**Aim of the task**
All lines from the one with "Write a Blender" through the one with "return (r[0] * t, r[1] * t, z)", and only those, are to be reproduced exactly, both ends included.

## Begin Excerpted records

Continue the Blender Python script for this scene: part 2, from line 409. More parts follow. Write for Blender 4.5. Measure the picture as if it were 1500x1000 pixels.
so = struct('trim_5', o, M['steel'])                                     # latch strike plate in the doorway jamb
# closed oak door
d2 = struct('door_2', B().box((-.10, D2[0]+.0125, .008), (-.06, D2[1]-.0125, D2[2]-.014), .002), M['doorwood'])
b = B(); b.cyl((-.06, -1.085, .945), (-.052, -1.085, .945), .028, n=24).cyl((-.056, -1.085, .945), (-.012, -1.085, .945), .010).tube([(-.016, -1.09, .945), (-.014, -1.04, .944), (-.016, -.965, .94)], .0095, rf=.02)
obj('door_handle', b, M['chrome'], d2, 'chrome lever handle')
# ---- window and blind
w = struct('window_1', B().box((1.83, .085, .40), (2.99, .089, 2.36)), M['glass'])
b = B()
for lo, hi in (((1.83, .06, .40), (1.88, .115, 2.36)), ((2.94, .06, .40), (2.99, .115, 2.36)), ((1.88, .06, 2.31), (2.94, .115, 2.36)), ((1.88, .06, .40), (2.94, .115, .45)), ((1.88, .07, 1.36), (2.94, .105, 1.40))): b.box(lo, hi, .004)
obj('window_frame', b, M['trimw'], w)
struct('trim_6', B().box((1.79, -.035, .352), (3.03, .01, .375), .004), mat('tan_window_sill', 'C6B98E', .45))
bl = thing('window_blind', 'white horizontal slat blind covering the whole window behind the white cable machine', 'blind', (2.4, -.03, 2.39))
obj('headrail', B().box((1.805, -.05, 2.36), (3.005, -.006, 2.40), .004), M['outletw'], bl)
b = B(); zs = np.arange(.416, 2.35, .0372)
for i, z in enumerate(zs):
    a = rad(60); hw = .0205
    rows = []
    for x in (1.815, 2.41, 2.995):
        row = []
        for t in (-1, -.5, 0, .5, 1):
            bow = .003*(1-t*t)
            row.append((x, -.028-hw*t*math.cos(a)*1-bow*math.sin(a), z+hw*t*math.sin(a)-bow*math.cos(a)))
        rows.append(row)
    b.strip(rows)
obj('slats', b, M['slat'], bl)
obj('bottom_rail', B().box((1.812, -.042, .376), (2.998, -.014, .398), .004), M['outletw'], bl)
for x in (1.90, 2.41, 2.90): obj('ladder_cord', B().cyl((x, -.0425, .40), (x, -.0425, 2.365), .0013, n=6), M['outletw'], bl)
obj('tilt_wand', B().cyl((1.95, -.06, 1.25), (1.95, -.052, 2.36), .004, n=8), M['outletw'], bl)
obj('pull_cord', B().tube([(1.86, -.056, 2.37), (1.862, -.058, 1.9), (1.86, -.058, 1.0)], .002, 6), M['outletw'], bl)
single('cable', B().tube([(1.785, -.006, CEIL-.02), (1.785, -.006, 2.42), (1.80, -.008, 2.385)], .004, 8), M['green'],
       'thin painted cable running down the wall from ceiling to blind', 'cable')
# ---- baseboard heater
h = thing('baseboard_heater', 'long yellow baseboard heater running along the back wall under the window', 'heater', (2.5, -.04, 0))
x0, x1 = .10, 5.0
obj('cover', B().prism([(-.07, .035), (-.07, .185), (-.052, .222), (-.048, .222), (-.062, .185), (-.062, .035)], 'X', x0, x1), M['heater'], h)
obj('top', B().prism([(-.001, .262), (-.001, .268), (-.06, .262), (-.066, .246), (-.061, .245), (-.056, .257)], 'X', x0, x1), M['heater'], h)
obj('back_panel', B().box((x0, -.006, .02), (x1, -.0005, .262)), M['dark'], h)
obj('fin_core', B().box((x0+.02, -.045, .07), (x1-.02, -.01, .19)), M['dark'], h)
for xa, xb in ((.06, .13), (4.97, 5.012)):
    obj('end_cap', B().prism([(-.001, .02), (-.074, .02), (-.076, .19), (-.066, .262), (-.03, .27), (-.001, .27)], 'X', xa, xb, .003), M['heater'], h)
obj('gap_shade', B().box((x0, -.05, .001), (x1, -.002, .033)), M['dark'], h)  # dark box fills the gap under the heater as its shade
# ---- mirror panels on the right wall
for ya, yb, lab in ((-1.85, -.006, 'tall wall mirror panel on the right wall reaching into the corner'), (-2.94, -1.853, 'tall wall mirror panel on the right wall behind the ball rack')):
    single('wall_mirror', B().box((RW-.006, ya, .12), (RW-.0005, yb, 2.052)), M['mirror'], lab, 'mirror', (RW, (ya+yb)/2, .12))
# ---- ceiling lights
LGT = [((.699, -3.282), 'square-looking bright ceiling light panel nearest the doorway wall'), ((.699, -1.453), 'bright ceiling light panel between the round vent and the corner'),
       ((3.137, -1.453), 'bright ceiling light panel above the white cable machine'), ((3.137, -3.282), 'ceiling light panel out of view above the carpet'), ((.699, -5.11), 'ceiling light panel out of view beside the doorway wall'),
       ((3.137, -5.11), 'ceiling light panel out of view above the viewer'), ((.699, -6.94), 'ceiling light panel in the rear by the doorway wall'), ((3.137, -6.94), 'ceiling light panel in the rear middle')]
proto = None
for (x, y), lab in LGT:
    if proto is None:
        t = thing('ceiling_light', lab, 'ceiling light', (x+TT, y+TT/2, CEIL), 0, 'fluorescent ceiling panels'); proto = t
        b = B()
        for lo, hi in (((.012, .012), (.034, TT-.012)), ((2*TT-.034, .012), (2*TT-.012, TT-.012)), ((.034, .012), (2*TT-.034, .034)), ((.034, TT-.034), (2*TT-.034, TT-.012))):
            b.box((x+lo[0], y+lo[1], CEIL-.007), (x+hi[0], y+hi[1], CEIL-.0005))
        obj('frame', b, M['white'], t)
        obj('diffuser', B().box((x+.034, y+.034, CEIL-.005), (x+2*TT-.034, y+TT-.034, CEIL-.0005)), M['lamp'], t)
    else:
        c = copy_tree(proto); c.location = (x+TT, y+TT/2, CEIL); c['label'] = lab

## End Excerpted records
## Begin Excerpted records

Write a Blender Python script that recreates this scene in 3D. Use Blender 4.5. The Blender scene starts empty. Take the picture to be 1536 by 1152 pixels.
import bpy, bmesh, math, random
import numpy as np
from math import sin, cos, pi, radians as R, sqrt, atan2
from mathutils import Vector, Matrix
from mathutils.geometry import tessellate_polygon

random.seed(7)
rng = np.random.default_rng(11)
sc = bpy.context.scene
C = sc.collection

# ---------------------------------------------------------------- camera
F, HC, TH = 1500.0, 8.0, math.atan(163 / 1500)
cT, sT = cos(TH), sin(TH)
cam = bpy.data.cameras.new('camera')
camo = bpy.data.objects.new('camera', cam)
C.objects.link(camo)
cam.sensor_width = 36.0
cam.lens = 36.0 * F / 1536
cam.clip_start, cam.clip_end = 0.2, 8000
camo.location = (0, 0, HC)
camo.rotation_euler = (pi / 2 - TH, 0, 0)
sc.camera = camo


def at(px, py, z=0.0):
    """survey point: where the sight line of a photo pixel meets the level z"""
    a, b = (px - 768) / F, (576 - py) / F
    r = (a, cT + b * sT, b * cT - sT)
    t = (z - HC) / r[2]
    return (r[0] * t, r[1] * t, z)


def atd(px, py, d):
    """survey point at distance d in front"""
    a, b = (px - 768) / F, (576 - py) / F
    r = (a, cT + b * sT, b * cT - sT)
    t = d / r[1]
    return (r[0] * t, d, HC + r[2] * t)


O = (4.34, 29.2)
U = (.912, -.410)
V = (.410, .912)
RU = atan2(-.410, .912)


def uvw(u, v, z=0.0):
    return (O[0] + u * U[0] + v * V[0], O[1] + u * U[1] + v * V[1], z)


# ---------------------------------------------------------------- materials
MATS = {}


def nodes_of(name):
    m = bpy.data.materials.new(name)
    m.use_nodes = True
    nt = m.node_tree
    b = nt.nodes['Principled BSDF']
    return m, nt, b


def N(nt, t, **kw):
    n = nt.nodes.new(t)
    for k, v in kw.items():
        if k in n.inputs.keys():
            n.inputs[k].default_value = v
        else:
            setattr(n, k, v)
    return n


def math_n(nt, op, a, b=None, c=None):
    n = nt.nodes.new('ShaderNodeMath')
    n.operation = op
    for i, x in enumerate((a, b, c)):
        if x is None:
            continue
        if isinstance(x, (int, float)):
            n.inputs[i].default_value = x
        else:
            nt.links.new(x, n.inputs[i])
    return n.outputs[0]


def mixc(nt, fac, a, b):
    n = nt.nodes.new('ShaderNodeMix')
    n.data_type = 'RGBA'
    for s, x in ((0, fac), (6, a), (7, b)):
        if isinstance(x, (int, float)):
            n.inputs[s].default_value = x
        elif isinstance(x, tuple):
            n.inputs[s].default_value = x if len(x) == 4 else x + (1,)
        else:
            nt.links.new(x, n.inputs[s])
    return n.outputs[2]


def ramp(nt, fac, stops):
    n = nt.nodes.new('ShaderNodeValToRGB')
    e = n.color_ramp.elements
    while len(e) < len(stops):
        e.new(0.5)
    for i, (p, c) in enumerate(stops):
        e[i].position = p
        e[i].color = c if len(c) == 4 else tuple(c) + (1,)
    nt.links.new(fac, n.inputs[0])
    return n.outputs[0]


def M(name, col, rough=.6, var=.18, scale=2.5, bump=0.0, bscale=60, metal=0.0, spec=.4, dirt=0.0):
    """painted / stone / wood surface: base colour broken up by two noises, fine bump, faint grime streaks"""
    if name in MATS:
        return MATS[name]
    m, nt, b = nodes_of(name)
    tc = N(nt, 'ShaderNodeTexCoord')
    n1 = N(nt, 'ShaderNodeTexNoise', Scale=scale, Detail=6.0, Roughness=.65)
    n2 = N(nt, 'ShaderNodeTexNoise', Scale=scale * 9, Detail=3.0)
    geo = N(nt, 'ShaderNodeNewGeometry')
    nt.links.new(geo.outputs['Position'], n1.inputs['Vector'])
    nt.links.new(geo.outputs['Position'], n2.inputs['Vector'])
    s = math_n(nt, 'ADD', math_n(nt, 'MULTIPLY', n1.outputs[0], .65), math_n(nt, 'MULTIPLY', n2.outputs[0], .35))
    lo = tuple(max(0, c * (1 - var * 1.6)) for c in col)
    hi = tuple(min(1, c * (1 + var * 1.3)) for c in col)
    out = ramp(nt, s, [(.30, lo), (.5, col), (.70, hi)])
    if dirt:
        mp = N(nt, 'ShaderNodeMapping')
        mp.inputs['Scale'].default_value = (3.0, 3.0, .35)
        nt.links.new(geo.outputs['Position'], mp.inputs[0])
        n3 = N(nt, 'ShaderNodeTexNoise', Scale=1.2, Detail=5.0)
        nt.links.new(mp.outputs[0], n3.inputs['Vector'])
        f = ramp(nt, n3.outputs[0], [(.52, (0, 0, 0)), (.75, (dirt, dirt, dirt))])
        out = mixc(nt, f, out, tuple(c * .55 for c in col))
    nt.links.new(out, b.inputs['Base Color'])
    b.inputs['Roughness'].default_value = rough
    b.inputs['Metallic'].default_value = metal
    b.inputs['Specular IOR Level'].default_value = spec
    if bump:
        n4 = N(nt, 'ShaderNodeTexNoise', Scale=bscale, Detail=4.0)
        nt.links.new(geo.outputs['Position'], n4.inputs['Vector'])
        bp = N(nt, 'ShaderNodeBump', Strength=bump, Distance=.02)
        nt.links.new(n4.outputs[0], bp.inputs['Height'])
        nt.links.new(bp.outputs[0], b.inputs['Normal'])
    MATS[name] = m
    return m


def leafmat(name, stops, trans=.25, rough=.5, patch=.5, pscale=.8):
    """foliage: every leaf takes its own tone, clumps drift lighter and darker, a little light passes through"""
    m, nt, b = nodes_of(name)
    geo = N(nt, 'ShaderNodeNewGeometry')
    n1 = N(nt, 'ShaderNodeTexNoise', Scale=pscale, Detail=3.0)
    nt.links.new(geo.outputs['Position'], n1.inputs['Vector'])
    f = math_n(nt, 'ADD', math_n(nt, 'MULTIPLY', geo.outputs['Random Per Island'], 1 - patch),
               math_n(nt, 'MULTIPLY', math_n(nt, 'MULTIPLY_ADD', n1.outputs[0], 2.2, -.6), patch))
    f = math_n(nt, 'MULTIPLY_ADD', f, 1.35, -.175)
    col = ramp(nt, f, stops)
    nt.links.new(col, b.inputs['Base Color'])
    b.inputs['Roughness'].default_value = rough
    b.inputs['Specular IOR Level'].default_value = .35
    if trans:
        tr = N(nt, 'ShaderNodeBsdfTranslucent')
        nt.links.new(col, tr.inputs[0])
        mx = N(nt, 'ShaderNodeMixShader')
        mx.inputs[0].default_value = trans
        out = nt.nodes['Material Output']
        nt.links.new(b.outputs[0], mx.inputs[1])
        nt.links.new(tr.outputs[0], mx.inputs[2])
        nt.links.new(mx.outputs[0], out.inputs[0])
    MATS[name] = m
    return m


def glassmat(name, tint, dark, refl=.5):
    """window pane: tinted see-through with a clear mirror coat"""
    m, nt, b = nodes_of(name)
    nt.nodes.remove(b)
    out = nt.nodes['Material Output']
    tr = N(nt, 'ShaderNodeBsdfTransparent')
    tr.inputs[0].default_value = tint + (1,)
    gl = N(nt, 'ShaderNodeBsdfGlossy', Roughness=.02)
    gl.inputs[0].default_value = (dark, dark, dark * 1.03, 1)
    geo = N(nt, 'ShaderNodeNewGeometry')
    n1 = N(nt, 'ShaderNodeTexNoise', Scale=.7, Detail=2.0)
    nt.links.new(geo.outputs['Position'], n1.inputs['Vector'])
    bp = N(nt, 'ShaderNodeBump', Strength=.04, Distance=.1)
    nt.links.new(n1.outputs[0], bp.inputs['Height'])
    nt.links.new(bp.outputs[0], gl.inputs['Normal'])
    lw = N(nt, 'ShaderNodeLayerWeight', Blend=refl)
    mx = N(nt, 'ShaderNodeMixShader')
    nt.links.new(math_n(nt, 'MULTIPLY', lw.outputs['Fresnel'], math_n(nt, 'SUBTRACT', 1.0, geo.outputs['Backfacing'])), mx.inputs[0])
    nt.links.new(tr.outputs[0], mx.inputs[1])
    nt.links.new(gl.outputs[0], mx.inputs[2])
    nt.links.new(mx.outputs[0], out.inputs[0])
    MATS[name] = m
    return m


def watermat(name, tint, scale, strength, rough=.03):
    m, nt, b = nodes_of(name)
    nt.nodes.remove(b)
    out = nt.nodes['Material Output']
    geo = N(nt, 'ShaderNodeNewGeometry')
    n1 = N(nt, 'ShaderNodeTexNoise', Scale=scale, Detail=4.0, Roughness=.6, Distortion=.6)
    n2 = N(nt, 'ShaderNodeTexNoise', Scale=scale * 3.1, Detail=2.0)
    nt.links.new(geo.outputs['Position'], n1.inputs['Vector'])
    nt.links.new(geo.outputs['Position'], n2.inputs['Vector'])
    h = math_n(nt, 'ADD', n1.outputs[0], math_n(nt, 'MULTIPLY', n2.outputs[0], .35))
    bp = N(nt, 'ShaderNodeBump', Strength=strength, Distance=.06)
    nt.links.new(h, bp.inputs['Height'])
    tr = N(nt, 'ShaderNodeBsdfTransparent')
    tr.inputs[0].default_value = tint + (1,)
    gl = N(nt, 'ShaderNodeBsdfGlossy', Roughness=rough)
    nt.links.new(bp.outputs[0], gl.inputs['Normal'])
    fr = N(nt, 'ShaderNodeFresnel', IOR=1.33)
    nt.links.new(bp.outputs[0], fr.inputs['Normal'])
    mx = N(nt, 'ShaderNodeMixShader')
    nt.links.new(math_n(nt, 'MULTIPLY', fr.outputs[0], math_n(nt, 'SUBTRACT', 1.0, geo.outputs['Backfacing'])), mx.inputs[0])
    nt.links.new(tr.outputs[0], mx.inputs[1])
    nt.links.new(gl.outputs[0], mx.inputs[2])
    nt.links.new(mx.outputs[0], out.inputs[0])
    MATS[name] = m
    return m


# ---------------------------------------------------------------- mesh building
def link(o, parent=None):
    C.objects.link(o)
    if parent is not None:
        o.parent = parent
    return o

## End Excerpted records

**Response**
Write a Blender Python script that recreates this scene in 3D. Use Blender 4.5. The Blender scene starts empty. Take the picture to be 1536 by 1152 pixels.
import bpy, bmesh, math, random
import numpy as np
from math import sin, cos, pi, radians as R, sqrt, atan2
from mathutils import Vector, Matrix
from mathutils.geometry import tessellate_polygon

random.seed(7)
rng = np.random.default_rng(11)
sc = bpy.context.scene
C = sc.collection

# ---------------------------------------------------------------- camera
F, HC, TH = 1500.0, 8.0, math.atan(163 / 1500)
cT, sT = cos(TH), sin(TH)
cam = bpy.data.cameras.new('camera')
camo = bpy.data.objects.new('camera', cam)
C.objects.link(camo)
cam.sensor_width = 36.0
cam.lens = 36.0 * F / 1536
cam.clip_start, cam.clip_end = 0.2, 8000
camo.location = (0, 0, HC)
camo.rotation_euler = (pi / 2 - TH, 0, 0)
sc.camera = camo


def at(px, py, z=0.0):
    """survey point: where the sight line of a photo pixel meets the level z"""
    a, b = (px - 768) / F, (576 - py) / F
    r = (a, cT + b * sT, b * cT - sT)
    t = (z - HC) / r[2]
    return (r[0] * t, r[1] * t, z)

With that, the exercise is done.